Lifestyle

This week’s must-read books

The Setup Man
by T.T. Monday (Doubleday)

Johnny Adcock is an old relief pitcher for the fictional big league San Jose Bay Dogs — just one wrong pitch away from being released. He’s probably more valuable for his side business: Adcock is a private eye, emphasis on private. A young teammate being blackmailed over his wife’s shady past asks for his help. But before Adcock gets started, the teammate is killed, along with a 17-year-old girl, in a car crash. Monday has a “Dragnet”-like, just-the-facts style and offers lots for baseball fans to enjoy as well, with lines like: “I’ve always marveled at how much cops look like out-of-shape second basemen — or maybe how much second basemen (Jeff Kent, for example) look like in-shape cops.”

Mission at Nuremberg An American Army Chaplain and the Trial of the Nazis
by Tim Townsend  (William Morrow)

In his first book, religion writer Townsend explains that as the architects of the Holocaust went on trial at Nuremberg, the Geneva Conventions required spiritual guidance for them. Enter Henry Gerecke, a middle-aged US Army chaplain from St. Louis, about to go through what he called the most frightening experience of his life, attempting to establish a relationship with Nazi leaders including Hermann Göring and Albert Speer, on trial for crimes against humanity. He wound up escorting the 11 Nazis who were hanged to the gallows.

The Fishing Fleet Husband-Hunting in the Raj
by Anne de Courcy (Harper)

There was no Match.com in Victorian England. But women did have their ways of finding a mate. Between 1850 and 1950, many left the comforts of home for the unknown of India. There, with a surplus of British men serving the empire, they set about finding a husband. British author de Courcy chronicles the difficult voyages of these women, the “exotic” social lives that awaited them, as well as their trials on the subcontinent where they often wound up following their husbands to isolated plantations and jungle outposts.
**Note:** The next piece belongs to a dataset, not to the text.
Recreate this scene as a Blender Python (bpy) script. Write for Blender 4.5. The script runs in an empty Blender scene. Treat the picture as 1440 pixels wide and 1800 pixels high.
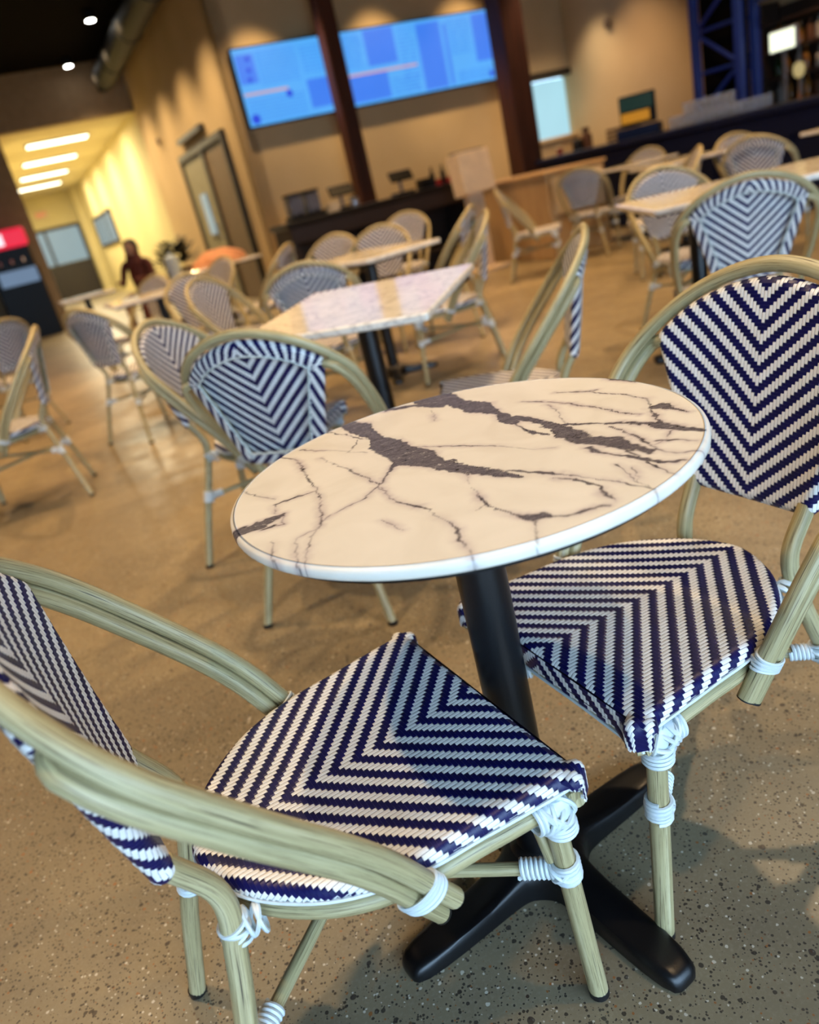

Busted A Tale of Corruption and Betrayal in the City of Brotherly Love
by Wendy Ruderman and Barbara Laker (Harper)

Fans of “The Front Page” and “All the President’s Men” will be transfixed by this astounding tale of police corruption. At the same time old-school tabloid reporters Ruderman and Laker are uncovering the story, their paper, the Philadelphia Daily News, is sinking — losing staff and other resources. But they persevere and end up not only with a great story, but a Pulitzer Prize.

The Lost Sisterhood
by Anne Fortier (Ballantine)

Author Fortier dissects the parallel lives of a modern-day scholar and an ancient Amazonian queen — thought to be a myth — in her newest book. Oxford’s Diana Morgan — a female Indiana Jones — suggests the Amazons are real. Hired to investigate some ancient writing on a wall in North Africa, Morgan discovers the name of the first Amazon queen, Myrinia, and traces her path to the ruins of ancient Troy. Morgan fights to save the Amazon’s real story, while Myrinia fights to save the tribe itself — a millennia apart.